* WORK TO DO
Only the number is wanted: how many lines of these entries contain the word "that"?

==== INPUT RECORDS

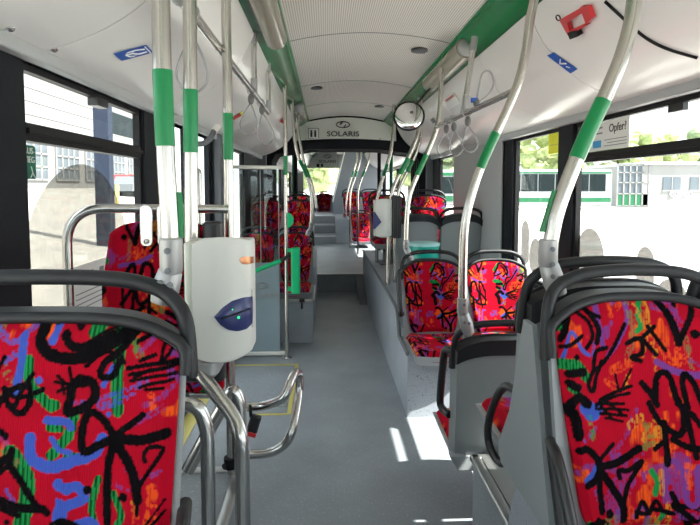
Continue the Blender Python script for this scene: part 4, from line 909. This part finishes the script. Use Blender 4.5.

========
==== INPUT RECORDS

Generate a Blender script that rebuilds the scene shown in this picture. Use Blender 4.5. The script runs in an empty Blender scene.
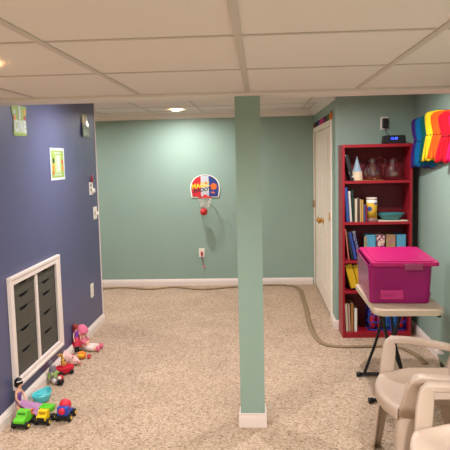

========
==== INPUT RECORDS

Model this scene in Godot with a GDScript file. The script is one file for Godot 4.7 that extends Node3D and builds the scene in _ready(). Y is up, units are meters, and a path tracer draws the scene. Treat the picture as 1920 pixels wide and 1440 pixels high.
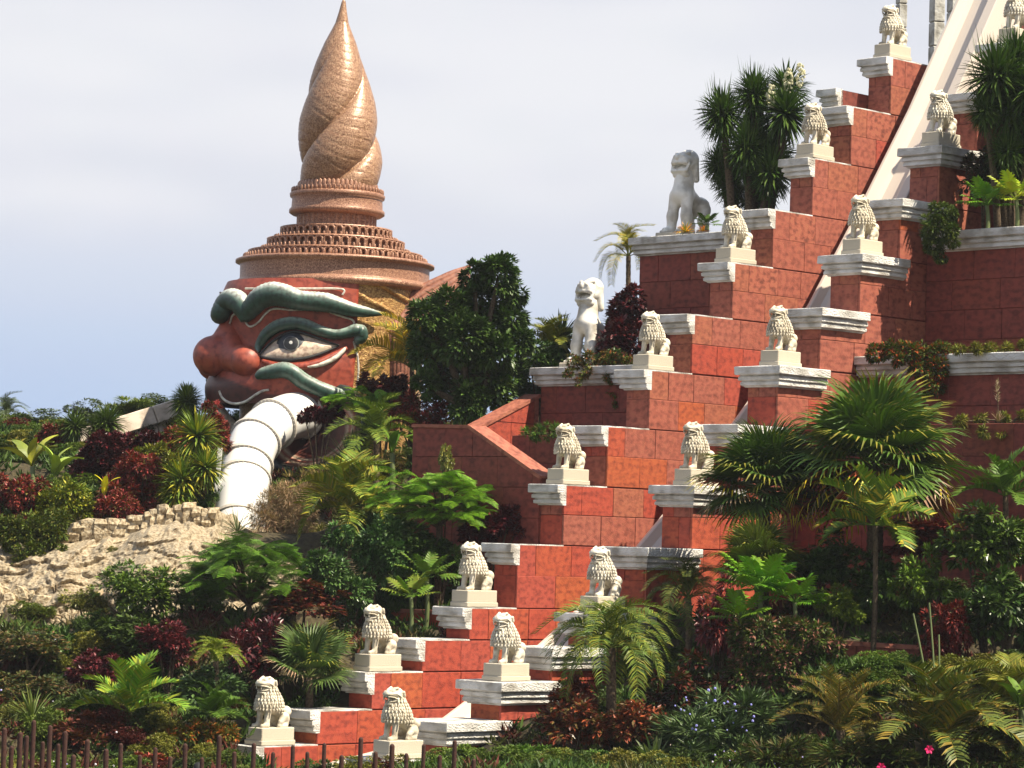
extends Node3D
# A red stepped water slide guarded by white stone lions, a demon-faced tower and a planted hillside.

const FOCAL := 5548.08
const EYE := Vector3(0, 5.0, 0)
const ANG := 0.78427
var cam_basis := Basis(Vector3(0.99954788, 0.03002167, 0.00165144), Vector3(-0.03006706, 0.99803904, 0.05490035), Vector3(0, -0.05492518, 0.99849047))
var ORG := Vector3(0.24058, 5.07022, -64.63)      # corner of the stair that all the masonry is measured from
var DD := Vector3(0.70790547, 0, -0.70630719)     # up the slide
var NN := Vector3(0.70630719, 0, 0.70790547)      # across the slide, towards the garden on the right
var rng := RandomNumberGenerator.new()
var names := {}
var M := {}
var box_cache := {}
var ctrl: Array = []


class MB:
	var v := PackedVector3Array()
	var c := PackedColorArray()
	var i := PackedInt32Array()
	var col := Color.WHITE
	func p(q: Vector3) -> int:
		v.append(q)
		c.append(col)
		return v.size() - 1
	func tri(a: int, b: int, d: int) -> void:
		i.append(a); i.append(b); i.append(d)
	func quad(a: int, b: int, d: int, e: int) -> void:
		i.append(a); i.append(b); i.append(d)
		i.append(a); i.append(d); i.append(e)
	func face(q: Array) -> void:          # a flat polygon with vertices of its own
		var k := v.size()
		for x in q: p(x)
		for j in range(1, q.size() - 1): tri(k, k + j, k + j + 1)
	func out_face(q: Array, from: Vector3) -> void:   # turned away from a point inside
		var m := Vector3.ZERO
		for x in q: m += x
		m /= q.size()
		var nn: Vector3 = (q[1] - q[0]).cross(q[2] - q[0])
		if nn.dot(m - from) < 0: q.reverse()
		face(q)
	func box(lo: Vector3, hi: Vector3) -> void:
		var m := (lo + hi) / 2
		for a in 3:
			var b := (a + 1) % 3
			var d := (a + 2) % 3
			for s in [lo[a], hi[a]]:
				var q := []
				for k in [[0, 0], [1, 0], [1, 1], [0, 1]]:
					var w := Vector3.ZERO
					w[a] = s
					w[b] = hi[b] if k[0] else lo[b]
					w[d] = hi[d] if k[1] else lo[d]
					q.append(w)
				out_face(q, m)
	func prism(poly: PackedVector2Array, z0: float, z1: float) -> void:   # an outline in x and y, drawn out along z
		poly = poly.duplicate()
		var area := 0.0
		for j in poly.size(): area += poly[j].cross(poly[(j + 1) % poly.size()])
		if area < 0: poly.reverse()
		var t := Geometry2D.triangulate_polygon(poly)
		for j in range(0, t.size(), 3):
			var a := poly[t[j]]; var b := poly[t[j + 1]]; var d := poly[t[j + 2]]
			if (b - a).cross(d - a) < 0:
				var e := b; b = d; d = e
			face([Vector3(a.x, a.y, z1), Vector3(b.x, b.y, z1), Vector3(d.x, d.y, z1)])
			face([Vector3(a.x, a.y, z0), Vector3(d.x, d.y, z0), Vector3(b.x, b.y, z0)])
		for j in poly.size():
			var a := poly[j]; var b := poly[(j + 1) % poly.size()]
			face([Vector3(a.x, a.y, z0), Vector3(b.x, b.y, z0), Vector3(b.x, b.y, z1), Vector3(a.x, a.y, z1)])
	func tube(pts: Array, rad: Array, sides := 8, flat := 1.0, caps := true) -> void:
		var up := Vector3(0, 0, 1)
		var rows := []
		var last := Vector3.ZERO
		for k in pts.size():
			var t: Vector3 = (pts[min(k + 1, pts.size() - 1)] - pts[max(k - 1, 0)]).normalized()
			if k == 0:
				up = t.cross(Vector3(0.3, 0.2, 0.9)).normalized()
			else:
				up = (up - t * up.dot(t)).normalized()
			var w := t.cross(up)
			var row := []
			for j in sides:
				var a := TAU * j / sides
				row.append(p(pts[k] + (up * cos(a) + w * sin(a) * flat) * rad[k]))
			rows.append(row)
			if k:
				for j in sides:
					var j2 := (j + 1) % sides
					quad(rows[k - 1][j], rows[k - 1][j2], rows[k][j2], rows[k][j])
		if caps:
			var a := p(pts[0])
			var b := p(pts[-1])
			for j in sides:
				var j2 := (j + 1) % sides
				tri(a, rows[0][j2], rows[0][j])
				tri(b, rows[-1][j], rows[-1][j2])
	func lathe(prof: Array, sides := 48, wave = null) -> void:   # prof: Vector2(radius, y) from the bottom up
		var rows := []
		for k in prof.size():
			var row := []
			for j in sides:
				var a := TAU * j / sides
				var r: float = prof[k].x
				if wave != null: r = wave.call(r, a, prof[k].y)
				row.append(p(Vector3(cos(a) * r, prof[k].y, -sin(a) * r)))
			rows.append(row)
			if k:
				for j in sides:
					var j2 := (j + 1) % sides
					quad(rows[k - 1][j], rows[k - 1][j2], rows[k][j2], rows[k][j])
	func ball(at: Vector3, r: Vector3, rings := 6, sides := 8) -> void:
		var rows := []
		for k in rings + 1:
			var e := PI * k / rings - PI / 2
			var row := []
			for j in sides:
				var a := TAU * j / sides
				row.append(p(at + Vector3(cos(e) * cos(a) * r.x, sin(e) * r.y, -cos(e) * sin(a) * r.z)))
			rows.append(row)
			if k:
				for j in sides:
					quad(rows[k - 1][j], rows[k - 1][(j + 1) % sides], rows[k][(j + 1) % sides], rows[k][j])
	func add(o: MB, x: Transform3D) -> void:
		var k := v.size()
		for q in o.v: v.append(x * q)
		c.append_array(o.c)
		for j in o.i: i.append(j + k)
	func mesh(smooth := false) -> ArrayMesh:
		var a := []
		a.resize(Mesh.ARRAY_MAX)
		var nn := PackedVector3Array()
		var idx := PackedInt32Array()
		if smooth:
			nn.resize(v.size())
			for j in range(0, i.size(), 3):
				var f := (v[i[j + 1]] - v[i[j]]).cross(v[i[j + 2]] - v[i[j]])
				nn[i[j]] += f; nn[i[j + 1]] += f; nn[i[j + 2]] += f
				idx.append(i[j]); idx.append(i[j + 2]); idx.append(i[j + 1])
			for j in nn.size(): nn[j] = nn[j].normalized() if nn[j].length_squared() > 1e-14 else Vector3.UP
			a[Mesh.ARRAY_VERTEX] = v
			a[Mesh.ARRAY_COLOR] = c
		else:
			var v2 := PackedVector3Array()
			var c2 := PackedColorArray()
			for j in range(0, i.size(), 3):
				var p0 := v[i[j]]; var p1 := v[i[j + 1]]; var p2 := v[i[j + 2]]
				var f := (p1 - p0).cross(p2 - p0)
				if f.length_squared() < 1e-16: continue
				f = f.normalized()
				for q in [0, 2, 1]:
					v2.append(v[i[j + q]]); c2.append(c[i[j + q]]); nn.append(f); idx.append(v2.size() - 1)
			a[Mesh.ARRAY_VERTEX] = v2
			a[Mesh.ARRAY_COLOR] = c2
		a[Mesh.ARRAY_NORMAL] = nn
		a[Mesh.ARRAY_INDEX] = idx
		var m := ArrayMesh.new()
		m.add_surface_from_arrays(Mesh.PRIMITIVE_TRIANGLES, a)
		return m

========

* TASK RESPONSE
3